“It’s time to raise our voices together and demand action. Demand that our country, my country, treat people as people.” –Suzanne Hug
Fuji Itami & Suzanne Hug
(Fuji: 1915 – 1998 and Suzanne: b. 1981)

Fear ran rampant after the bombing of Pearl Harbor and fear controlled what came next.
Fuji Itami, a petite Japanese American woman and her family were forced to leave their home, following Executive Order 9066, and be “relocated.” No charges, no trial, just taken to an incarceration camp in the middle of the desert. Most have heard them called, “Internment Camps” but that is a euphemism, as is “relocation,” used by the government at the time. The barracks were primitive structures made of tar paper and wood and offered no insulation. The camp itself was enclosed by a fence topped with barbed wire as a guard stood watch in a tower.

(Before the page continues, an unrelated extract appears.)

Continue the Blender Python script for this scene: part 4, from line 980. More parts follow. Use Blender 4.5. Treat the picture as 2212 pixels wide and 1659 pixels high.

The rest of the story about Fuji, as granddaughter Suzanne remembers her grandmother telling her, goes like this:
“This woman was an American born citizen. Her husband had naturalized and her young son was an American too — born in Seattle, Washington and named for our president Thomas Jefferson. None of that mattered to the security guards who herded them like livestock.
A few months later, my Grandma found out she was pregnant again. Even in those harsh conditions, this was an exciting event. Our family was together and was able to celebrate. The men found scrap wood and made a crib and the women worked on making and collecting baby clothes and blankets.
When it was time for delivery she went in… alone.
My Grandma Fuji had a large round belly and had prayed for a healthy child. Her husband waited anxiously outside. Finally she gave birth to a beautiful baby boy… and then, another one. Twin sons!
Beautiful, perfect babies. They both cried out. But they had come a little early and their lungs weren’t quite ready for the cold outside air [in Idaho]. It was January 25th and there was no insulation in the long row barracks the families were packed into. Luckily there was an incubator.
But it was just one.
So the doctor turned to her, as she held her sons and said, ‘You have to choose.’
‘You have to choose which one will live.’
How do you make that choice? Her family was outside, and this woman had to choose on her own. With quiet tears she chose her first born, my Uncle Teddy. And my Uncle Kenneth died.
As he walked away, she heard the doctor say, “Well that’s one less Jap to kill later.”
…
My uncle Teddy will celebrate his birthday next month, and my Father turns 80 in the spring. My grandmother never had another child after that. She was still a kind, caring woman, and treasured her children. They built a good life in Idaho and both her sons served in the U.S. Army during Vietnam. But the pain of that choice never left.
Our family was kept together – today families are separated.
Today those same barbed wire fences deny the humanity of so many women facing impossible choices. It’s time to raise our voices together and demand action. Demand that our country, my country, treat people as people. No matter how they look, or what is in their wallet.”
…
Many years after “relocation,” Suzanne’s parents and relatives began a letter-writing campaign and demanded redress (compensation) and it was granted after much effort. Having this kind of activism as an example and the family story so embedded in Suzanne’s memory, as well as witnessing the treatment of the asylum seekers, women, and minorities, propelled her to run for Arizona’s House of Representatives in District 25 in the 2020 election.